Compensation varies wildly not just by fund size, but by engagement model. We see three distinct tiers in the 2025 market:

Based on aggregated data from Heidrick & Struggles, Raw Selection, and private market surveys, here are the baseline ranges for North American Private Equity Operating Partners in 2025.
Cash compensation has stabilized after the 2021-2022 inflation spike. The biggest shift in 2025 is the compression of the middle market—funds with $500M–$2B AUM are having to pay near-Mega Fund rates to attract operators capable of turning around struggling assets.
| Fund Size (AUM) | Median Base Salary | Target Bonus % | Total Cash (Median) |
|---|---|---|---|
| <$500M | $275k - $325k | 30-50% | ~$425k |
| $500M - $5B | $375k - $450k | 40-60% | ~$600k |
| $10B+ (Mega) | $475k - $600k+ | 50-75% | ~$850k+ |
The Bonus Problem: Unlike deal teams, whose bonuses are often formulaic based on capital deployment or exit events, 75% of Operating Partners report their bonuses are ‘discretionary.’ This is a red flag. Elite operators negotiate bonuses tied to specific VCP milestones: e.g., achieving SOC 2 compliance across the portfolio or reducing aggregate burn by 20%.
If you aren't getting carry, you are a consultant, not a partner. The standard for a full-time Operating Partner is now firmly 100 to 300 basis points (1-3%) of the General Partner’s carry pool. However, the structure matters more than the percentage.
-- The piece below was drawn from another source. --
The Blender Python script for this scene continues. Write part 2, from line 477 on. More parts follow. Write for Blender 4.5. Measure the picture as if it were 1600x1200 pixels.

Don't just ask for points; calculate ‘Dollars at Work.’ If a $500M fund targets a 2x net return, the carry pool is roughly $100M (20% of $500M profit). A 2% allocation equals $2M in expected value over the fund's life (7-10 years). If you are fixing technical debt that threatens exits, ensure your allocation reflects the enterprise value you are protecting.
You cannot negotiate effectively if you don't understand the ManCo's economics. If the firm is 2 & 20 (2% management fee, 20% carry), the management fee pays your salary, and the carry pays your wealth. If the firm is small, they may be ‘cash poor’ on management fees.
If a firm balks at a $500k base, propose a $400k base with a guaranteed, leverage-free Co-Invest allocation. Access to the deal flow with no management fee is often worth more than the $100k gross salary difference over 5 years. This signals you are aligned with the exit.
If your role specifically involves removing founder dependency to prepare assets for sale, you are directly de-risking the exit multiple. We are seeing Operating Partners successfully negotiate Transaction Bonuses—fixed payouts (e.g., $250k) triggered upon a successful exit above a certain IRR hurdle, independent of the carry pool.
The biggest risk to an Operating Partner's career is the "attribution gap." When a deal goes well, the Deal Partner claims they bought it right. When it goes poorly, they claim operations failed. Ensure your employment agreement defines Key Performance Indicators (KPIs) for your bonus that are within your control: EBITDA margin expansion, retention rates, or successful key hires, rather than just vague "firm performance."
Your compensation should be a reflection of the multiple expansion you drive. If you are essentially a glorified project manager, expect the $300k base and zero carry. If you are the architect of a turnaround who speaks fluent EBITDA and fluent DevOps, you are an Asset Class of one. Demand the 300 bps.